Lie Øyen Arkitekter. The Interview

by Christos Pampafikos & Robert Blödorn


Lie Øyen Arkitekter is a local architectural office, situated close to Vigelandsparken in Oslo. In order to prepare the interview, we first researched the work and the projects on their personal website. We found out, that most of their projects are housing and commonly small scale buildings. Due to the size of their projects, combined with their details and care for interiors, shows how this office values the small scale very much. After we booked the appointment in the office with one of the founding partners, Tanja Lie, we prepared specific questions relating to our research. Before our interview, we also had the opportunity to discuss with three out of the seven employees, which helped us understand  the working atmosphere and design process occurs in the office.

Regarding the size of the office and the number of architects working there, the projects they work on, are truly many: we were been told that number was around 60.


One of our first questions to Tanja Lie, was how they manage to advertise their office in order to have such a large number of projects. She answered that they had never really done any kind of advertisement and that their only promotion is by mouth-to-mouth, when former clients recommend the office to prospective clients. Those clients are mostly individuals.


With such a great workload we were curious to learn how they manage to cope with amount of work, either all together or individually. Tanja told us that, in the beginning of a project there is always one person who does the compilation of maps, knowledge and archives, and after that they gather all together to brainstorm ideas and thoughts. In that case, every suggestion is allowed in order to get to the best possible result. You have to kill your darlings, as she says, which means, that you shouldn’t cramp your favorite draft, if it’s not the best of all. After the conversations and the final decisions, which are taken collectively, they split the projects and work in smaller teams.  The good thing with that process is that everybody knows everything about each project and it is easy for them to help out, when a new challenge comes.

As for the media, they usuantly start with 2D drawings and sketches and, if the project or client requires it, they develop models and 3D renderings. Another fact that impressed us was that the office has permanently hired three carpenters to design wooden constructions and furniture, and to ensure the high quality of all interior design and finishes, which is essential to many of their projects.

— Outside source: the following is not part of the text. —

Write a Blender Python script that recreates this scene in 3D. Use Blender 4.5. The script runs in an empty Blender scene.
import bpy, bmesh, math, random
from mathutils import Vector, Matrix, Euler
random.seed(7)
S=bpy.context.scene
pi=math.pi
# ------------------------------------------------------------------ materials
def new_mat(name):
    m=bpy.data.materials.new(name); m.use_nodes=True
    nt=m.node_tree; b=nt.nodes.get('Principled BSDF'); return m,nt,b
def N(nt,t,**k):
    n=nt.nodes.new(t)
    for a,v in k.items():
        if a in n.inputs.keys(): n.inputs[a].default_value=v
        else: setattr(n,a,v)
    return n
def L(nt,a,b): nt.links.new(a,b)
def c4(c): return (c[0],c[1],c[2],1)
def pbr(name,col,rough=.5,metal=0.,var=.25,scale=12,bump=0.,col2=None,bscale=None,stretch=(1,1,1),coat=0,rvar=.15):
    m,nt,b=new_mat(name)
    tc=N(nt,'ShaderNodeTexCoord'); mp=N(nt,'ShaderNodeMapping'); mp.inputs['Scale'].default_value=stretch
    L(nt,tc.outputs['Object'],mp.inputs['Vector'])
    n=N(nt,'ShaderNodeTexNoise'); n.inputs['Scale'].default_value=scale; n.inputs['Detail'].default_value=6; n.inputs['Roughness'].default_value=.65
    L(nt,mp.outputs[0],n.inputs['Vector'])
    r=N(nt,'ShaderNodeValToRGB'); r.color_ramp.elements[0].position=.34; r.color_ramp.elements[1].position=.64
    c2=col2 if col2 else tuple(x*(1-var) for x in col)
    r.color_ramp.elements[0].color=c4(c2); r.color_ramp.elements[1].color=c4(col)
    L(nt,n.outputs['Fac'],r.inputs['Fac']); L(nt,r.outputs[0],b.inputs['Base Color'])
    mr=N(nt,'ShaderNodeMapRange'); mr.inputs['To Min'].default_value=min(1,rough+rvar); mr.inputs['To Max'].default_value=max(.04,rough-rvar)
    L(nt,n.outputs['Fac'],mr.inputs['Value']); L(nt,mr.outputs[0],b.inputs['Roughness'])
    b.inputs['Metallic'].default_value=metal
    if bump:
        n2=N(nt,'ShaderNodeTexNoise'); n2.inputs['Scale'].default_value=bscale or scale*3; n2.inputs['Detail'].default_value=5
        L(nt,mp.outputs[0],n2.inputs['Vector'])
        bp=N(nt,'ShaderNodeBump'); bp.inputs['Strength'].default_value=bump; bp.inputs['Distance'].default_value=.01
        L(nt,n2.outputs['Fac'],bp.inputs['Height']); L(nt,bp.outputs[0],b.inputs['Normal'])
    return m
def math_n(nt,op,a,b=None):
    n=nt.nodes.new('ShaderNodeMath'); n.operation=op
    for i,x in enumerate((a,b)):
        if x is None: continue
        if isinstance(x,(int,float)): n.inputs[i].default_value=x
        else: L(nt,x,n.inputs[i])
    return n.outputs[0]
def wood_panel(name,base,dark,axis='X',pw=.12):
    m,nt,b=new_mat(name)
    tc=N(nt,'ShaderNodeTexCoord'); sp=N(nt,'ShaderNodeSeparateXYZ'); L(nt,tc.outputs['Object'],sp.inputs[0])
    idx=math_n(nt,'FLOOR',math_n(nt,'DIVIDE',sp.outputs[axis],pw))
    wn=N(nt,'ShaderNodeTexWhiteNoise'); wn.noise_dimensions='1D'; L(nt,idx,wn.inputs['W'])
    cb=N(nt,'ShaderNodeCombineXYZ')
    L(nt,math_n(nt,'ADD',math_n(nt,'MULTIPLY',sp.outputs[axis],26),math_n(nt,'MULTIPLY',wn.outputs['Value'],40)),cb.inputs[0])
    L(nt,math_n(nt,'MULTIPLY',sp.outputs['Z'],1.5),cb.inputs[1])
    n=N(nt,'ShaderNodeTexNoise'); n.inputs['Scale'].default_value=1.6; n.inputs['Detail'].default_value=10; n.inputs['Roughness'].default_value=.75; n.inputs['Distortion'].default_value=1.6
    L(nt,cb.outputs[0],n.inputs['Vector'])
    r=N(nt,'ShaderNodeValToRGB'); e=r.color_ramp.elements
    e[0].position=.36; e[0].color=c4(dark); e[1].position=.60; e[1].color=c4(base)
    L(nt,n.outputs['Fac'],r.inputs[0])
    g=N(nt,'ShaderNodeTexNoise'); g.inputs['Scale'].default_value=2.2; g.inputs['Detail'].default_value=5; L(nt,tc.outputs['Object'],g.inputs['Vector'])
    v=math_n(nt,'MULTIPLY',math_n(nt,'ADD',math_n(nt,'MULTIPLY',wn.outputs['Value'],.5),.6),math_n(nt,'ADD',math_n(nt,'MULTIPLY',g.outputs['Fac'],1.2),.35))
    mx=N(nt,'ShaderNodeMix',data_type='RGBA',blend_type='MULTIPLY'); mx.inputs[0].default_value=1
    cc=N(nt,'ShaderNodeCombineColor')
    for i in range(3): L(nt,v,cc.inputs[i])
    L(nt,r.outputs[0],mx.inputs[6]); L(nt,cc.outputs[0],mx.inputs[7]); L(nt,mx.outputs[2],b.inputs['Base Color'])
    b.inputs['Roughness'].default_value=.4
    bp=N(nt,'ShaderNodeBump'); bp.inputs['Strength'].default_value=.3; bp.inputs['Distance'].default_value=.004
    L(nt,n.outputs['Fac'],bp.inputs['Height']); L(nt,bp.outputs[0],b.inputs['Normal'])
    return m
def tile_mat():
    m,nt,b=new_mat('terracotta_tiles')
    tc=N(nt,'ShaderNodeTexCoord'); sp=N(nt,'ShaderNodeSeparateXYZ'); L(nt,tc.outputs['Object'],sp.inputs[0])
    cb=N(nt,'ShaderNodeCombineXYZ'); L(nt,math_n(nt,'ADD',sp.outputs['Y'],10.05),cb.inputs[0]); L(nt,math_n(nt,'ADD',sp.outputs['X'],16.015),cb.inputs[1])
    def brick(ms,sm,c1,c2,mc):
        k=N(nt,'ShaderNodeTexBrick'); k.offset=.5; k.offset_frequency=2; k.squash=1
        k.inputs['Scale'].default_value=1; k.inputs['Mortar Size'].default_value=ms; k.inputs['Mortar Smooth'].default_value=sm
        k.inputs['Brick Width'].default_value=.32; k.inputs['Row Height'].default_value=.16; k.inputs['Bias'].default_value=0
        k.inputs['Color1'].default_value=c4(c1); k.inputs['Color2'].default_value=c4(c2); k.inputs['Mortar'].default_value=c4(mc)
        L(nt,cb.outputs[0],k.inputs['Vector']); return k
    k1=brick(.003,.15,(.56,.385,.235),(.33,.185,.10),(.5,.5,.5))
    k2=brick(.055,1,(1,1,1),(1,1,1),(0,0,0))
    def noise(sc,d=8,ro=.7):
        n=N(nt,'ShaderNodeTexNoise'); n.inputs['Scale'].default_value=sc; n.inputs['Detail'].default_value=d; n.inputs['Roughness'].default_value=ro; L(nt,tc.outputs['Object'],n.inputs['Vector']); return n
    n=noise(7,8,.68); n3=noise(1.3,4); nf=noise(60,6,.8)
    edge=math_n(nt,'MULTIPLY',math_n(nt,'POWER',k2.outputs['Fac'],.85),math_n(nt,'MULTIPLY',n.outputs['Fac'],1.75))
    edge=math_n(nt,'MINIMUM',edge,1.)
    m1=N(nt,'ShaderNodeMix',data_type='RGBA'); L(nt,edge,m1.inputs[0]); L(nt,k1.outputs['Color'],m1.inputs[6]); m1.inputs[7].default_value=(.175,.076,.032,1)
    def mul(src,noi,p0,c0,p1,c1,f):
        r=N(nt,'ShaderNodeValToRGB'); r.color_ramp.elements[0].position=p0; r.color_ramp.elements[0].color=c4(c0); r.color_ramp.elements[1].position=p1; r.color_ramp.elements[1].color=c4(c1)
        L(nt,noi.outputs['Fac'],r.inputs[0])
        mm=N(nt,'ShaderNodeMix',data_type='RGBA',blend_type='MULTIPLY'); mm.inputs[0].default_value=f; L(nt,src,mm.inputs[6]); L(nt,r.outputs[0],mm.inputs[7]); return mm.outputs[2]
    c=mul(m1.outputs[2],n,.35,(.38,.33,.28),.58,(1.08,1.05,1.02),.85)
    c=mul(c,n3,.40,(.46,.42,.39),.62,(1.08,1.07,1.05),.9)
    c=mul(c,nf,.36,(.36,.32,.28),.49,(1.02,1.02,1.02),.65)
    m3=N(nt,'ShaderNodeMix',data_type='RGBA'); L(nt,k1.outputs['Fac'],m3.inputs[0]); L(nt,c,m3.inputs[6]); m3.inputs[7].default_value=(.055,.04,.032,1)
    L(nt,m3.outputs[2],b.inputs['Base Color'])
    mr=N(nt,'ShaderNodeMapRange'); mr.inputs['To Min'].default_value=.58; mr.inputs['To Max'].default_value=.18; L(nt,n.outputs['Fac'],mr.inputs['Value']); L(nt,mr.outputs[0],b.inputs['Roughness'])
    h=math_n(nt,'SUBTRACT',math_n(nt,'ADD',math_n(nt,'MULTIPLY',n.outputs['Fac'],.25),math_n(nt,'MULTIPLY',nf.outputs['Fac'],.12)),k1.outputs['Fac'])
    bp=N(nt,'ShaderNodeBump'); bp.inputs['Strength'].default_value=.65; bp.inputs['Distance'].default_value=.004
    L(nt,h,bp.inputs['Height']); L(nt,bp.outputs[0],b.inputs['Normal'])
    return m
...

Another thing that they always do, is to give priority to the clients’ needs. They think that the most important thing in their job is a strong relationship with the client. How the client has imagined his own building and how far is he able to go. A client can sometimes can be stubborn, trying to always be control of the project, and sometimes the conversation can be difficult because of the complexity of the process. After finishing a project, both client and architect come to a point where they are stretched to their limits. The feeling of accomplishment is both painful and satisfying. She compared it with growing up and the farewell of your child. You have to let your creation live its own life, as you cannot keep it forever.

After the completion of a project, then comes the criticism. According to Tanja, in Oslo  architects support each other. This was unusual for us, as we expected great competition. Tanja spoke about of established offices backing young and less experienced ones, which is an image of a very cooperative community.


In the conclusion our expectations were confirmed, the scale what they work with has helped them to materialize and focus their practice. Through their work the aim to make high-quality and well detailed buildings for strong individual customers. This type of work contrasts with other offices that are after more public and exposed commissions.